RAW RECORDS ▸
• • • • •

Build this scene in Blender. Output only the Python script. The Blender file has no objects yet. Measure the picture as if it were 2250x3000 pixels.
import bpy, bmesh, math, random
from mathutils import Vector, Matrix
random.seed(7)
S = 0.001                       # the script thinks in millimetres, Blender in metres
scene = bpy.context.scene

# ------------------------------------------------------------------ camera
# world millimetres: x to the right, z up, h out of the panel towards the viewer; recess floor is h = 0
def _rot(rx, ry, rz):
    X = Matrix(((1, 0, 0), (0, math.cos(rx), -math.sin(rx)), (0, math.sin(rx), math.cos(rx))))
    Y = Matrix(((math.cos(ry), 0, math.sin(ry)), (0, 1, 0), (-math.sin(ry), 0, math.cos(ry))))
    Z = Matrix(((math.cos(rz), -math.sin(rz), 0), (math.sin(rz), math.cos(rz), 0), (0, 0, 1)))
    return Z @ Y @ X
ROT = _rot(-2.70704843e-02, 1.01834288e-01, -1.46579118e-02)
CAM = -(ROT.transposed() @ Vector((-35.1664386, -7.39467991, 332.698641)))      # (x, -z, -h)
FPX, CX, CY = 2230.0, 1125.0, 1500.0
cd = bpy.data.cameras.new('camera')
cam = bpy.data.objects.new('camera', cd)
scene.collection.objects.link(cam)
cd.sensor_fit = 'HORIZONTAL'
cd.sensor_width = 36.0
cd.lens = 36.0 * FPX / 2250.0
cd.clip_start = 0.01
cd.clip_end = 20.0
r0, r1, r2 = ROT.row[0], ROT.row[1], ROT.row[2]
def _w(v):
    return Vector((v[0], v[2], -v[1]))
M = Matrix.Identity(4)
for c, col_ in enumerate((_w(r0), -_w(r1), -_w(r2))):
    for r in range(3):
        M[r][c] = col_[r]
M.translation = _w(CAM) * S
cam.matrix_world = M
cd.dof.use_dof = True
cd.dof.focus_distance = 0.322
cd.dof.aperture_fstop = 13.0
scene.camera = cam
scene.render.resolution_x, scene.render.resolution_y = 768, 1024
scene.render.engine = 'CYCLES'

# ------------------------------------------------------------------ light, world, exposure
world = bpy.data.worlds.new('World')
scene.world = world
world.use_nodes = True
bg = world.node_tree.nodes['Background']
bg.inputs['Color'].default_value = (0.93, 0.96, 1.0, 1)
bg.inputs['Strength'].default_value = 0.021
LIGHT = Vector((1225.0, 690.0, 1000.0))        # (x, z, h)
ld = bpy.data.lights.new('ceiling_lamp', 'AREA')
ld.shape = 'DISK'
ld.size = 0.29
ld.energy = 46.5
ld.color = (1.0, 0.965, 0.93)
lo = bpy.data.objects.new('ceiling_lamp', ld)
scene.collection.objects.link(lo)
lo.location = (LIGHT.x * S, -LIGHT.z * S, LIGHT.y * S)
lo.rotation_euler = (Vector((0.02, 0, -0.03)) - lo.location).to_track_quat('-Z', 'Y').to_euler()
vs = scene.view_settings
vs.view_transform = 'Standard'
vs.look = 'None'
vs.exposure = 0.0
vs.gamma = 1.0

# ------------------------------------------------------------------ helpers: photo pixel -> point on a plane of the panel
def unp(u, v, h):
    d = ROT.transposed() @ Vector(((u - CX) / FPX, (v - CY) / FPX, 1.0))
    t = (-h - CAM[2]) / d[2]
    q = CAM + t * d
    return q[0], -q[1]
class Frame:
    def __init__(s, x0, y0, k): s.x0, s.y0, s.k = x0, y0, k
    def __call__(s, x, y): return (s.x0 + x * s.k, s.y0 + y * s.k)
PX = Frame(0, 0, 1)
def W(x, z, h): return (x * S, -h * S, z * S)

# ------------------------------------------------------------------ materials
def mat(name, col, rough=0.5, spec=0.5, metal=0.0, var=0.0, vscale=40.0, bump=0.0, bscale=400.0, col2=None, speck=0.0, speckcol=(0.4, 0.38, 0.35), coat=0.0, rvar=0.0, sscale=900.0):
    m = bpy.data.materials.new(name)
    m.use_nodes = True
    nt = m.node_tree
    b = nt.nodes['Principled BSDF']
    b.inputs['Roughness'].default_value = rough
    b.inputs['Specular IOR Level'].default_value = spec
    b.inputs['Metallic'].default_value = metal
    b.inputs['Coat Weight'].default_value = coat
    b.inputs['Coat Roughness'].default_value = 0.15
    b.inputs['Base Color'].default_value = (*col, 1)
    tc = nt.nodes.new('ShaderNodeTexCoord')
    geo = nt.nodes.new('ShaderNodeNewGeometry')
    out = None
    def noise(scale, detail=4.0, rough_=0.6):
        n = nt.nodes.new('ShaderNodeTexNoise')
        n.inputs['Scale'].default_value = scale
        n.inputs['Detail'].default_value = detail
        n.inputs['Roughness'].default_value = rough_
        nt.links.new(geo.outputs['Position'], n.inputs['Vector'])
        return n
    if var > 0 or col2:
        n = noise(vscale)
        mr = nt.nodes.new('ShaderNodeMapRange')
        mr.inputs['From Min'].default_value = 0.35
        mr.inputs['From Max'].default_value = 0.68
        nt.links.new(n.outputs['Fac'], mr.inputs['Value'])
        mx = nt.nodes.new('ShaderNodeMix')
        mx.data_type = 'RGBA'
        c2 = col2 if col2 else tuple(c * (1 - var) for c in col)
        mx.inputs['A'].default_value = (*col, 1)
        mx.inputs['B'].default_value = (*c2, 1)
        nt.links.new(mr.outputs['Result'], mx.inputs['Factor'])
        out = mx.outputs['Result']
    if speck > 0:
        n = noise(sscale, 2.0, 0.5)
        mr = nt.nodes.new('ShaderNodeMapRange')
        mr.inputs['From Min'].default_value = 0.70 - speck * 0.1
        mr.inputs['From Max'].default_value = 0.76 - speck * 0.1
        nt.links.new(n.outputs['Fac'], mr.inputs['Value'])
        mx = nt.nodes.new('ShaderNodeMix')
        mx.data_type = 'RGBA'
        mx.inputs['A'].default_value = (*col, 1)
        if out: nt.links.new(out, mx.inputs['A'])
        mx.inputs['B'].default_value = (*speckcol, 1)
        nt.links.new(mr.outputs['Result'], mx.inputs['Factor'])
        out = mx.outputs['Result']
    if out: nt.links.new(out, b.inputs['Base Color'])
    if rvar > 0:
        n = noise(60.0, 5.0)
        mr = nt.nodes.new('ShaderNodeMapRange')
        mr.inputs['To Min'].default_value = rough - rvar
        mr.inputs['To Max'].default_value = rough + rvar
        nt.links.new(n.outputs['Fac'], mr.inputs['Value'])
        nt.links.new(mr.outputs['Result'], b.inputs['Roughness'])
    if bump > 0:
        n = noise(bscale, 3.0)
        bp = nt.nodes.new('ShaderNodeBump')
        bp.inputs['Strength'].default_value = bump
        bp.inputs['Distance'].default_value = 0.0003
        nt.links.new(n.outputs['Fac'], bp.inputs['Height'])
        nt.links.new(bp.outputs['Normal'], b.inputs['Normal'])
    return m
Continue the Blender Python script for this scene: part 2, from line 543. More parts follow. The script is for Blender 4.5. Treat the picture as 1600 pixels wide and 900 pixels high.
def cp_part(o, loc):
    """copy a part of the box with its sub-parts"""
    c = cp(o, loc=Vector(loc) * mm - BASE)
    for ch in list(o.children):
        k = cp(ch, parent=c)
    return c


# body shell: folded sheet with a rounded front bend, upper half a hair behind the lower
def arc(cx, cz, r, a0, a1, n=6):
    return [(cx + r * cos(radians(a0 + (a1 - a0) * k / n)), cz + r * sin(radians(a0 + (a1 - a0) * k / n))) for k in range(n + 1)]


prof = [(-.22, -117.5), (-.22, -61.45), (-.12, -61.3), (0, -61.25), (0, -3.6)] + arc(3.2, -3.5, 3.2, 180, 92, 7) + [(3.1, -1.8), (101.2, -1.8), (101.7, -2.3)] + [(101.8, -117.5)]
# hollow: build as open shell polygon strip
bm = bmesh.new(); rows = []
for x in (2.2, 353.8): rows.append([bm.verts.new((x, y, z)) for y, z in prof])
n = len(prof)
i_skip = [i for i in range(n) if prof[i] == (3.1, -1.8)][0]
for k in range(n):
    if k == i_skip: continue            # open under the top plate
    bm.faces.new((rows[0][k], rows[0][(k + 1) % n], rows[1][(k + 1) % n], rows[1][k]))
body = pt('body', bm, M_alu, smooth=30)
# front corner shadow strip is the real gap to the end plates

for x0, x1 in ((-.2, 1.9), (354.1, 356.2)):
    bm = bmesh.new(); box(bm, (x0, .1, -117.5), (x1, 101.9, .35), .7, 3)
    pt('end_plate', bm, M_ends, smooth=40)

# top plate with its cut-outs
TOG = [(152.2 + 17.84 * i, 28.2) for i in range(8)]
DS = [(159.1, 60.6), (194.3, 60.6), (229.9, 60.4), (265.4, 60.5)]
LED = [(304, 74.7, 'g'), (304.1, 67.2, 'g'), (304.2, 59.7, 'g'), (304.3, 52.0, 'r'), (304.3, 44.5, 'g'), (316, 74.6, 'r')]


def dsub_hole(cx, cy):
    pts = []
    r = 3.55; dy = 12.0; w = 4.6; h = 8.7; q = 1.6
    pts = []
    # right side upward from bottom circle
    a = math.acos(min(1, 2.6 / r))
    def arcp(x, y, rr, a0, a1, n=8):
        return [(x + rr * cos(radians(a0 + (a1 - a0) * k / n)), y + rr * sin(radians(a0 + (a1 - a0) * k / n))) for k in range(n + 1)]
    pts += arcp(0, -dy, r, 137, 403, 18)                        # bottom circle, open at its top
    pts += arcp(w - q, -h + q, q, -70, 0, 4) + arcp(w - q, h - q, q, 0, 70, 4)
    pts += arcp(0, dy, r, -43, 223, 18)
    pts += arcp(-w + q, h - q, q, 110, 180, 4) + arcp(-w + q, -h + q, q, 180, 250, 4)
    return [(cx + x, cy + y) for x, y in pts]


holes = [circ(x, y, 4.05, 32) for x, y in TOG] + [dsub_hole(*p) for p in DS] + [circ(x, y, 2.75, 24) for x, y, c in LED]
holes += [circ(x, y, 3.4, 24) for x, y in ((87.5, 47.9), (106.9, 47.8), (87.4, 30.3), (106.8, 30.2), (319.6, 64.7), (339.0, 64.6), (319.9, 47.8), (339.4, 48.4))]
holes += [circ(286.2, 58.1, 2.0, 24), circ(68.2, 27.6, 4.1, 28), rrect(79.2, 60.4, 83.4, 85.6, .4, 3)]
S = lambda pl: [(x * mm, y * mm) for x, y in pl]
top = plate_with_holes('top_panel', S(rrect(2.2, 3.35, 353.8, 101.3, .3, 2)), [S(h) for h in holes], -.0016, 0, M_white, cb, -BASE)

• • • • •

EXERCISE AIM ▸ Copy every line of the entries above in which "Python" occurs.

RESPONSE ▸
Build this scene in Blender. Output only the Python script. The Blender file has no objects yet. Measure the picture as if it were 2250x3000 pixels.
Continue the Blender Python script for this scene: part 2, from line 543. More parts follow. The script is for Blender 4.5. Treat the picture as 1600 pixels wide and 900 pixels high.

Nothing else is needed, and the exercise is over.